PM opens rail link, Sonia says Kashmiris want peace

PM opens rail link, Sonia says Kashmiris want peace

PM opens rail link, Sonia says Kashmiris want peace

Prime Minister Manmohan Singh Wednesday opened India's longest rail tunnel in Kashmir to provide a key link between the Kashmir Valley and Jammu region, even as UPA chairperson Sonia Gandhi said that Kashmiris were fed up with violence.

Hours before ending a two-day visit to the troubled state, Manmohan Singh rode with school children on the inaugural run of the train through the 10.96-km-long tunnel to link Qazigund town in the valley with Banihal in Jammu region.

The prime minister warmly shook hands with the overjoyed children and sat with them as the diesel train made its way from Banihal through the winding tunnel, an engineering marvel that took seven years to come up in a mountainous region.

Chief Minister Omar Abdullah and central Health Minister Ghulam Nabi Azad, a former chief minister, were with the prime minister in the train.

After reaching Qazigund, Manmohan Singh went back on the same train to Banihal where he told a meeting attended by hundreds of people that the new train link will boost Jammu and Kashmir's economic development.

“Today, we are dedicating a marvellous and wonderful feat of engineering crafted across the Himalayas," he said. "This is not just an engineering marvel, but an all weather link between the valley and the rest of Jammu and Kashmir.

"This will usher in a new era in the development of the state, providing welfare and employment to the people here."

The rail bridge between Udhampur and Banihal -- the train runs through the Pir Panjal mountain range -- is the highest in the world.

The tunnel was built at a cost of Rs.1,300 crores. An eight-coach train will operate on the route from June 27. The link cuts the distance between Qazigund and Banihal towns by 18 km.
“I want to assure the people of Jammu and Kashmir that (my) government will extend all possible support for the development of the people here," the prime minister said.

As he spoke in Urdu, Manmohan Singh struck a chord with the people at the rally. He was cheered each time he spoke about ushering development in the state.

Congress president Sonia Gandhi told the rally that the people of Jammu and Kashmir "are fed up with violence. They want peace and development...

“I know very well that painful incidents happen here occasionally but our democracy has enough scope to sort out issues through dialogue and negotiations."

The inauguration of the rail link and the public rally marked the end of their visit to Jammu and Kashmir during which Manmohan Singh laid the foundation of a hydro-electric project on the Chenab river in Jammu region and took part in two events in the Kashmir Valley.
Srinagar, the summer capital of the state and the urban hub of the separatist campaign, remained tense for a second straight day Wednesday as security forces enforced restrictions for VVIP protection.
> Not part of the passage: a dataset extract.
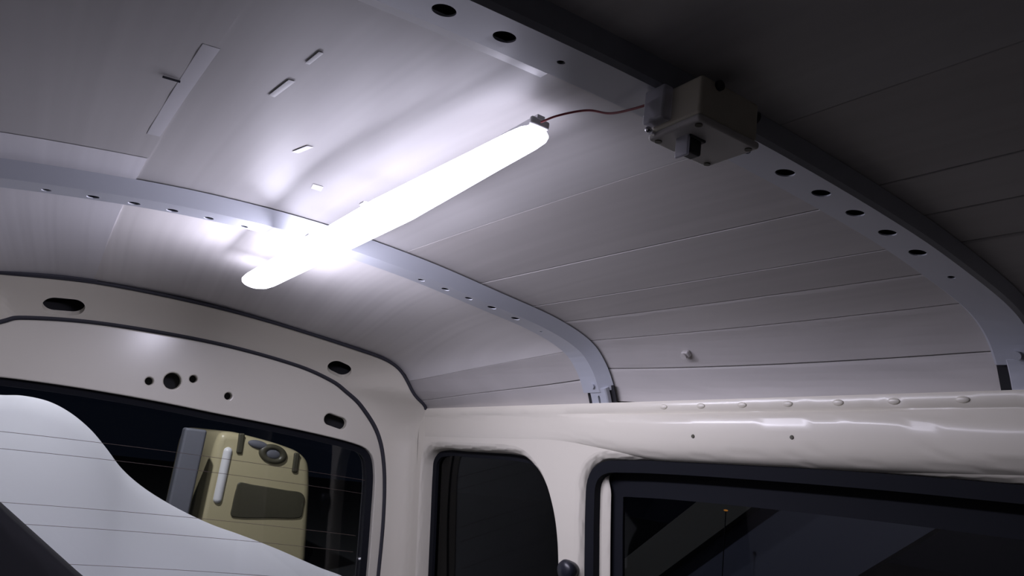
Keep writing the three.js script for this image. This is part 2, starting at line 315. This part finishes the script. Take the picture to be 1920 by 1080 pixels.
// ---------------------------------------------------------------- control box hung on the near bow, and its red wire
{
  const B = [.3865, .28, -.3745], t = group('control_box', [B[0], .30, B[2]]); tag(t, 'small beige control box screwed to the near roof bow', 'control box');
  const at = (x, y, z) => V(B[0] + x, B[1] + y, B[2] + z);
  mesh('case', new RoundedBoxGeometry(.063, .032, .05, 3, .003).translate(B[0], .2815, B[2]), M.box, t);
  const lid = mesh('lid', new RoundedBoxGeometry(.066, .006, .053, 3, .0025).translate(B[0], .2625, B[2]), M.boxLid, t);
  for (const [a, b] of [[-1, -1], [-1, 1], [1, -1], [1, 1]]) mesh('lid_screw', new THREE.CylinderGeometry(.0028, .0028, .0012, 14).translate(B[0] + a * .027, .2592, B[2] + b * .0205), M.creamDark, lid);
  const knob = mesh('switch', [new RoundedBoxGeometry(.013, .014, .011, 2, .002).translate(B[0] - .012, .2535, B[2] - .001), new RoundedBoxGeometry(.017, .003, .015, 2, .001).translate(B[0] - .012, .2592, B[2] - .001)], M.blackPlastic, t, 'black toggle switch');
  mesh('switch_guard', new RoundedBoxGeometry(.0025, .017, .013, 2, .001).translate(B[0] - .0205, .2515, B[2] - .001), M.clear, knob);
  const side = new THREE.CylinderGeometry(.0045, .0055, .010, 18).rotateZ(Math.PI / 2).translate(B[0] + .036, .293, B[2] + .014);
  mesh('side_knob', side, M.blackPlastic, t, 'black knob on the right side');
  mesh('front_socket', new THREE.CylinderGeometry(.004, .004, .004, 16).rotateX(Math.PI / 2).translate(B[0] - .014, .294, B[2] + .0255), M.blackPlastic, t);
  // clear terminal cover with metal screws on the left side
  const term = mesh('terminal_cover', new RoundedBoxGeometry(.010, .028, .022, 2, .002).translate(B[0] - .0365, .283, B[2] - .014), M.clear, t);
  mesh('terminal', [new RoundedBoxGeometry(.005, .007, .007, 2, .001).translate(B[0] - .036, .286, B[2] - .018), new THREE.CylinderGeometry(.0022, .0022, .006, 12).rotateZ(Math.PI / 2).translate(B[0] - .036, .272, B[2] - .018)], M.blackPlastic, term);
  mesh('terminal_screw', [new THREE.CylinderGeometry(.0024, .0024, .004, 12).rotateZ(Math.PI / 2).translate(B[0] - .0345, .2635, B[2] - .02), new THREE.SphereGeometry(.0026, 12, 8).translate(B[0] - .037, .266, B[2] - .022)], M.chrome, t);
  const w = mesh('wire', tube([V(.323, .301, -.508), V(.330, .305, -.495), V(.345, .308, -.472), V(.352, .3, -.45), V(.352, .293, -.42), V(.351, .289, -.395)], .001, 60, 8), M.red);
  tag(w, 'thin red wire looping from the strip light to the control box', 'wire');
}

// ---------------------------------------------------------------- right wall: painted inner panel with two window openings
const closedSpline = (pts, n) => { const c = new THREE.CatmullRomCurve3(pts.map(([a, b]) => V(a, b, 0)), true, 'centripetal'); return c.getSpacedPoints(n).slice(0, n).map(p => [p.x, p.y]); };
function offset(pts, d) {                                     // moves a closed outline in (+) or out (-)
  const n = pts.length; let area = 0; for (let i = 0; i < n; i++) { const a = pts[i], b = pts[(i + 1) % n]; area += a[0] * b[1] - b[0] * a[1]; }
  const s = area > 0 ? 1 : -1;
  return pts.map((p, i) => { const a = pts[(i + n - 1) % n], b = pts[(i + 1) % n], tx = b[0] - a[0], ty = b[1] - a[1], l = Math.hypot(tx, ty); return [p[0] - s * ty / l * d, p[1] + s * tx / l * d]; });
}
const onWall = (pts, d) => pts.map(([z, y]) => wallAt(z, y, typeof d === 'function' ? d(z, y) : d));
const quarterEdge = closedSpline([[-1.762, -.45], [-1.762, -.30], [-1.762, -.15], [-1.762, -.04], [-1.758, .012], [-1.74, .036], [-1.69, .0465], [-1.6, .0485], [-1.5, .051], [-1.41, .052], [-1.36, .047], [-1.318, .026], [-1.282, -.012], [-1.258, -.06], [-1.245, -.11], [-1.238, -.2], [-1.236, -.30], [-1.236, -.44], [-1.26, -.475], [-1.35, -.48], [-1.5, -.48], [-1.65, -.48], [-1.74, -.475]], 220);
const slideEdge = closedSpline([[-1.168, -.45], [-1.169, -.30], [-1.170, -.15], [-1.169, -.05], [-1.165, .0], [-1.150, .025], [-1.122, .040], [-1.06, .0465], [-.95, .052], [-.8, .0565], [-.6, .06], [-.4, .06], [-.2, .06], [-.1, .055], [-.06, .03], [-.05, -.05], [-.05, -.3], [-.05, -.44], [-.08, -.475], [-.2, -.48], [-.6, -.48], [-1.0, -.48], [-1.14, -.475]], 260);
const WALL_END = -1.785, WALL_FRONT = .6;
const wallRight = struct(group('wall_right', [.95, -.4, -.6]), 'cream painted right side of the van around two windows');
{
  const qA = offset(quarterEdge, -.006), qB = quarterEdge.map(([z, y]) => [z, y > -.02 ? y - .016 * Math.min(1, (y + .02) / .05) : y]), sA = offset(slideEdge, -.02);
  const sh = new THREE.Shape([[WALL_FRONT, railY(WALL_FRONT)], [-.6, railY(-.6)], [WALL_END, railY(WALL_END) - .001], [WALL_END, -.96], [WALL_FRONT, -.96]].map(p => new THREE.Vector2(...p)));
  for (const h of [qA, sA]) sh.holes.push(new THREE.Path(h.map(p => new THREE.Vector2(...p))));
  const flat = d => { const g = new THREE.ShapeGeometry(sh), p = g.attributes.position; for (let i = 0; i < p.count; i++) { const q = wallAt(p.getX(i), p.getY(i), d); p.setXYZ(i, q.x, q.y, q.z); } return g; };
  const reveal = (A, B, dB, n = 8) => {                       // rounded: leaves the panel in its plane and turns outwards
    const rows = []; const a = onWall(A, 0), b = onWall(B, dB), m = onWall(B, 0).map((p, i) => p.lerp(a[i], .15));
    for (let k = 0; k <= n; k++) { const t = k / n; rows.push(a.map((p, i) => p.clone().multiplyScalar((1 - t) ** 2).addScaledVector(m[i], 2 * t * (1 - t)).addScaledVector(b[i], t * t))); }
    return loft(rows, true);
  };
  const strip = g => { for (const k of Object.keys(g.attributes)) if (k !== 'position' && k !== 'uv') g.deleteAttribute(k); return g; };
  const whole = mergeGeometries([flat(0), reveal(qA, qB, .034), reveal(sA, slideEdge, .022)].map(strip));
  mesh('panel', smooth(whole, 50), M.paint, wallRight);
  // outer skin of the van's side
  const so = new THREE.Shape([[WALL_FRONT, railY(WALL_FRONT) + .06], [-1.9, railY(-1.9) + .06], [-1.9, -1.1], [WALL_FRONT, -1.1]].map(p => new THREE.Vector2(...p)));
  for (const h of [offset(qB, .001), offset(slideEdge, .001)]) so.holes.push(new THREE.Path(h.map(p => new THREE.Vector2(...p))));
  const o = new THREE.ExtrudeGeometry(so, { depth: .012, bevelEnabled: false }), p = o.attributes.position;
  for (let i = 0; i < p.count; i++) { const q = wallAt(p.getX(i), p.getY(i), .052 + p.getZ(i)); p.setXYZ(i, q.x, q.y, q.z); }
  o.computeVertexNormals(); mesh('outer_skin', o, M.void, wallRight, 'dark outer skin of the side');
  // cant rail: lip, groove and rounded bulge, dropping a little where the door pillar starts
  const zs = Array.from({ length: 121 }, (_, i) => WALL_FRONT - i * (WALL_FRONT + 1.752) / 120);
  const prof = [[-.03, -.006], [.0035, -.006], [.0045, -.004], [.0045, .0115], [.003, .0135], [.003, .0150], [.006, .0170], [.0105, .0205], [.0135, .026], [.0148, .034], [.0152, .045], [.0150, .056], [.0140, .067], [.0118, .076], [.0085, .083], [.004, .089], [-.003, .0945], [-.016, .0995]];
  const rings = zs.map(z => {
    const up = THREE.MathUtils.smoothstep(z, -1.3, -.95), drop = .013 * THREE.MathUtils.smoothstep(z, -.62, -.42), amp = .04 + .96 * up;
    return [...prof.map(([d, t], i) => { const e = i > 4 ? [THREE.MathUtils.lerp(.003 * (1 - (i - 5) / (prof.length - 6)), d, amp), .015 + (t - .015) * (.62 + .38 * up) + drop * THREE.MathUtils.smoothstep(t, .014, .022) * (1 - THREE.MathUtils.smoothstep(t, .05, .09))] : [d, t]; const q = railAt(z); return q.addScaledVector(WN, i === prof.length - 1 ? d : e[0]).add(V(.12 * e[1], -e[1], 0)); }), railAt(z).addScaledVector(WN, -.03).add(V(.006, -.06, 0))];
  });
  mesh('cant_rail', smooth(solid(rings), 45), M.paint, wallRight, 'rounded rail with a folded lip under the roof lining');
  for (const z of [-.395, -.478, -.563, -.641, -.72, -.80, -.88, -.96]) mesh('rivet', placed(new THREE.SphereGeometry(.0055, 14, 6, 0, 7, 0, Math.PI / 2).scale(1.5, .45, .8), railAt(z).addScaledVector(WN, .0045).add(V(0, -.004, 0)), WN, V(0, 0, 1)), M.paint, wallRight);
  for (const [z, y] of [[-.889, .098], [-.709, .104]]) mesh('screw', placed(new THREE.CylinderGeometry(.0028, .0036, .002, 14), wallAt(z, y).addScaledVector(WN, .0155), WN, V(0, 0, 1)), M.creamDark, wallRight, 'small dark screw');
}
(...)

Motorists mostly stayed off the roads while people preferred to stay indoors. And although Srinagar was calm, militants shot dead a businessman turned politician in the northern town of Sopore Wednesday.

Kifayat Hussain was killed from close range when he was talking on the telephone near a petrol pump. He had contested the 2008 assembly elections from Sopore.

On Monday, two guerrillas sneaked out of a lane to carry out a deadly ambush of an army convoy in Srinagar, killing eight soldiers and wounding over a dozen.

On Tuesday, Manmohan Singh and Gandhi also called on the wounded soldiers at a military base. The prime minister wished them speedy recovery. Later, he told a meeting that terrorism would never succeed in Kashmir and that India was united in the war against terror.